This study charts the generation producing Czech Catholic literature that came onto the scene after 1945. Between 1945 and 1948 it enjoyed a relatively conflict-free reception from the older Catholic generation and contemporaries outside the Catholic milieu.
It had access to the Vyšehrad journal and the support of Catholic critics from the older generation. This generation more or less accepted the chief landmarks of postwar Catholic culture in Vyšehrad: the Slav orientation, the positive attitude towards socialism and the generational turnover.
Two members of this generation aspired to the position of leader and spokesman: Ivan Slavík in Prague and Zdeněk Rotrekl in Brno. However, after 1948 this generation was excluded from literature and its members experienced various twists and turns in life and literature (prison, various shades of the "grey zone", various forms of collaboration with dissidents and in the case of Josef Jelen even "conversion'' to normalization literature).

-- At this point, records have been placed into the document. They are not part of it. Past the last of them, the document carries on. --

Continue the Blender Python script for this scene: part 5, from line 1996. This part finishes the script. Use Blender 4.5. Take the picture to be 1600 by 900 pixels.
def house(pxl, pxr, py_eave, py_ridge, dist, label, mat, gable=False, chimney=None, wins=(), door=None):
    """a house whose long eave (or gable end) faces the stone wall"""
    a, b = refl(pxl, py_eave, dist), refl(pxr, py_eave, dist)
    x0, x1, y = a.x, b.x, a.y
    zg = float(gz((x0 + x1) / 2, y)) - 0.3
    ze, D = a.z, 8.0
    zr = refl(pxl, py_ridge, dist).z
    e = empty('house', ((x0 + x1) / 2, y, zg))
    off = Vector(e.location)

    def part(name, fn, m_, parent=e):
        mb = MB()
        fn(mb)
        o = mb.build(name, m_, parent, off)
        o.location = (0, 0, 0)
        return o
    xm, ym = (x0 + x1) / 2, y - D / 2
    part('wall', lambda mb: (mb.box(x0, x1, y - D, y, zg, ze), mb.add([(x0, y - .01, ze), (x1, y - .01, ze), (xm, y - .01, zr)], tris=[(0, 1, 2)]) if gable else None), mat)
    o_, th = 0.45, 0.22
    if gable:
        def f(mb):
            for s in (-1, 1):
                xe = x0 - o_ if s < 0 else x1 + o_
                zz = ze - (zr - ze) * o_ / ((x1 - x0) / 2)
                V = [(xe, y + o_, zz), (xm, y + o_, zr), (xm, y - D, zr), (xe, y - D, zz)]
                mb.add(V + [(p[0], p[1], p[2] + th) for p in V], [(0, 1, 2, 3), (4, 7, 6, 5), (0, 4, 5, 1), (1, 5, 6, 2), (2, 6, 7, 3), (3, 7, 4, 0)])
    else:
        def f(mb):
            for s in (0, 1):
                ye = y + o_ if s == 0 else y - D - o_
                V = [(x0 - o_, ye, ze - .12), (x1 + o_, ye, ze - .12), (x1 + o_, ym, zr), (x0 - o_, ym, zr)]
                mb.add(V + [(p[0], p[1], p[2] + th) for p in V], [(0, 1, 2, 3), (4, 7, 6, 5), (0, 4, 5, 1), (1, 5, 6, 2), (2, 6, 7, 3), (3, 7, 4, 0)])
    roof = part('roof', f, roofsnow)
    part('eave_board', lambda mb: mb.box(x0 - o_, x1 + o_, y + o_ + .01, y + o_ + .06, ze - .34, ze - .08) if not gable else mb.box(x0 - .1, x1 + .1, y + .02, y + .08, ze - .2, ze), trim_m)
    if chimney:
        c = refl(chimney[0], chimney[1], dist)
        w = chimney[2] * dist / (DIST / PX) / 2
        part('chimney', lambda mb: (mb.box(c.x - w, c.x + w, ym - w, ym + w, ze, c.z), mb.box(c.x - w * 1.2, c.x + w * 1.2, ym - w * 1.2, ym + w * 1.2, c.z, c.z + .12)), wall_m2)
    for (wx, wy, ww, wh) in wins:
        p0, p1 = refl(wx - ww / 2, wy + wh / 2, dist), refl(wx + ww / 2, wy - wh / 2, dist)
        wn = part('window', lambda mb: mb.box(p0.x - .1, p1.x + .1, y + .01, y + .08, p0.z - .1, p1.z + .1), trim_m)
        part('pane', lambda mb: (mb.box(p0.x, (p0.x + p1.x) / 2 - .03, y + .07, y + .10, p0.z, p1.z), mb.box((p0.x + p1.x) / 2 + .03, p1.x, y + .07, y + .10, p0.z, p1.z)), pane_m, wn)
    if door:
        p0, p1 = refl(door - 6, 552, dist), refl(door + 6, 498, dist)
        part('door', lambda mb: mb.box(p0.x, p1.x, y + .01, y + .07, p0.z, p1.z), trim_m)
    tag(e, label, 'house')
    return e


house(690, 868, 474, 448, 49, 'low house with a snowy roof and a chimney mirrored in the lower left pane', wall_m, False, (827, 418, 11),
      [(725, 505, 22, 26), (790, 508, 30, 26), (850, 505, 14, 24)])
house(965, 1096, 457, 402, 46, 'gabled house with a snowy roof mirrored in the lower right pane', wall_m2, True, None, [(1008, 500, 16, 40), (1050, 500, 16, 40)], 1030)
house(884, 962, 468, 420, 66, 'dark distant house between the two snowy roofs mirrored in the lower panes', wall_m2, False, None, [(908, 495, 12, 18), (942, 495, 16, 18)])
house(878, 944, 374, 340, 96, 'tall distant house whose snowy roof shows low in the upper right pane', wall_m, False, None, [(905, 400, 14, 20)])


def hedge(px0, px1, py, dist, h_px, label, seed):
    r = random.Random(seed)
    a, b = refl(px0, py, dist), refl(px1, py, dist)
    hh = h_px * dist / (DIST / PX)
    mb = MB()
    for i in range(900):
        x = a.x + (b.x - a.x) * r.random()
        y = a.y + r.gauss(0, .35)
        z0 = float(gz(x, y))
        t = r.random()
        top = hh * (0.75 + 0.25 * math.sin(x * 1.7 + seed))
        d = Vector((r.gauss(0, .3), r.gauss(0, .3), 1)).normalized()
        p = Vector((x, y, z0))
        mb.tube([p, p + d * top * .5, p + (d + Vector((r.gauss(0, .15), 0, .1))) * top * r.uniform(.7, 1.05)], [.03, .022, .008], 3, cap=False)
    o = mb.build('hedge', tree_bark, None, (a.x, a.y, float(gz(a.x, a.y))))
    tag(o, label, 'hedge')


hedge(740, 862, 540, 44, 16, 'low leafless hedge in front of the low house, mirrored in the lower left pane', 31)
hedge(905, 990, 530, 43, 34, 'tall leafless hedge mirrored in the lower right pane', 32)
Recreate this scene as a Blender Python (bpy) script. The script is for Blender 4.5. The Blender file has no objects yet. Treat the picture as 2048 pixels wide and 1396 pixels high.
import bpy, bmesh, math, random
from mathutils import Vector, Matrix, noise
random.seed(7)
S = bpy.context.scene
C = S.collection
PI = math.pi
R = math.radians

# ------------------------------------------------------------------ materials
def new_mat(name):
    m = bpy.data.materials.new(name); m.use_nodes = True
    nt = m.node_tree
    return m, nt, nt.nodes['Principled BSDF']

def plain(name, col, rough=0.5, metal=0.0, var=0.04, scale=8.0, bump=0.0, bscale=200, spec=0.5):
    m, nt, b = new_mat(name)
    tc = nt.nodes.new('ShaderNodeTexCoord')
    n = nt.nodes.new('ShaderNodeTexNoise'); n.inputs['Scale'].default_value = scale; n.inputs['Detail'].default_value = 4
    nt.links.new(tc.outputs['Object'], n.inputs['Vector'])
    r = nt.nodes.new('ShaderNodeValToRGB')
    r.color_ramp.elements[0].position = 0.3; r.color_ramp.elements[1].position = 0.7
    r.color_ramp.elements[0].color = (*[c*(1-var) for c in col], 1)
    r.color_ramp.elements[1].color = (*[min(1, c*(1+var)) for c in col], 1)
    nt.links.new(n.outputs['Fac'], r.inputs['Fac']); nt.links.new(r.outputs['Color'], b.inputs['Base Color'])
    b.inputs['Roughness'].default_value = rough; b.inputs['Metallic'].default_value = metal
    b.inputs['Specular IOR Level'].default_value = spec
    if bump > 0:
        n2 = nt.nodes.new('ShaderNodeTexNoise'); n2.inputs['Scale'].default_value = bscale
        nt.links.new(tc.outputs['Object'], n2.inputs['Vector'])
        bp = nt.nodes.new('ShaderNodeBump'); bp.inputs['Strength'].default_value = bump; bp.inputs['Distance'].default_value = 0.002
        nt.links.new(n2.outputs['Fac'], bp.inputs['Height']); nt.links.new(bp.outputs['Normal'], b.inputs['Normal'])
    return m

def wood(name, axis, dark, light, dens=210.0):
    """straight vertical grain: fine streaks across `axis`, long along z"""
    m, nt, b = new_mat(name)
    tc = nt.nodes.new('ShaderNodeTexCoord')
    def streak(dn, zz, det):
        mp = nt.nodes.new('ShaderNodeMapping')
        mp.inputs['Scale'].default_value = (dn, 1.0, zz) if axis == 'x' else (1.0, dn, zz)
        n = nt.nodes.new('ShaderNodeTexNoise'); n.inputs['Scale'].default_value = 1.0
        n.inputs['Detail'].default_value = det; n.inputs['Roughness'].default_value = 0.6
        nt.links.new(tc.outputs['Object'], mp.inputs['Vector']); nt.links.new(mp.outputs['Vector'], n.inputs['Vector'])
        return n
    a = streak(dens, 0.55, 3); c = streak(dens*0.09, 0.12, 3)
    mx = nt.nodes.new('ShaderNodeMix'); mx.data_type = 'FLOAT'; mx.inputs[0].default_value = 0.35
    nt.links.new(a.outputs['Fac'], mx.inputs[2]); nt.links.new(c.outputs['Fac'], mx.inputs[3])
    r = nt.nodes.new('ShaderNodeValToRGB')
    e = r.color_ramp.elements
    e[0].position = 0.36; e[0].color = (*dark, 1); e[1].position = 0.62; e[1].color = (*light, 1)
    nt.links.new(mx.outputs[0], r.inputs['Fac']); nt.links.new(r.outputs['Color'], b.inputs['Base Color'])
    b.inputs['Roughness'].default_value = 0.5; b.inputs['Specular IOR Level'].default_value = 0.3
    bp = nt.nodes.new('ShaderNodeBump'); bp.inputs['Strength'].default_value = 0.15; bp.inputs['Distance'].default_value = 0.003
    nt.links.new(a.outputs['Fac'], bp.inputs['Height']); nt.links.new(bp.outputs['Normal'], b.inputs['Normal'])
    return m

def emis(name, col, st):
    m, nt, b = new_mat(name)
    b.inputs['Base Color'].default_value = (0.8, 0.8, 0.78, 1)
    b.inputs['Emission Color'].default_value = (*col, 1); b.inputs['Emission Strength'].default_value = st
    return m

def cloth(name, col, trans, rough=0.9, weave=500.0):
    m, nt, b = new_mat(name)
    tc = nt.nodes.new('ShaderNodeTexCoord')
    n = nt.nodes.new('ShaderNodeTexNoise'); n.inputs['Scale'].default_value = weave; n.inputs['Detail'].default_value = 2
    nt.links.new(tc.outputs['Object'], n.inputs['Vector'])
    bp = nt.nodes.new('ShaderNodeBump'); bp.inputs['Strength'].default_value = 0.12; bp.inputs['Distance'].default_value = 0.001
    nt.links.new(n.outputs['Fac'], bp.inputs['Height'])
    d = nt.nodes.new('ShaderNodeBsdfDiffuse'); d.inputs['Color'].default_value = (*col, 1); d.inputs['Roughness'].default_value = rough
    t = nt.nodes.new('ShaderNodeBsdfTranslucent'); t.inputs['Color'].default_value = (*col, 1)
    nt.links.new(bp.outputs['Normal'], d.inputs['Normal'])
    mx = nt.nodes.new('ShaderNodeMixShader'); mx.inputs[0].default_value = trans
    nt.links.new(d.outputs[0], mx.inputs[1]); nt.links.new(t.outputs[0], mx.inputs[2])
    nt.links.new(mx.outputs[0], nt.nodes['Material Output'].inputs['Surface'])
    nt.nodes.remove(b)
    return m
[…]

As a literary historian, Ivan Slavík has attempted to reconstruct this generation retrospectively and to also include such figures on the fringes as Ivan Diviš and Ladislav Novák. On the other hand Zdeněk Rotrekl is also engaged in literary history, but he focuses more on reconstructing the older Catholic generation rather than his own generation.
Hence in this respect we might refer to a "Slavík generation". As a result this generation appears to be neglected in all the reconstructions and rehabilitations, as it is overshadowed by the older "classic" Catholic generation and the intellectually bolder generation of Catholic-oriented dissident authors.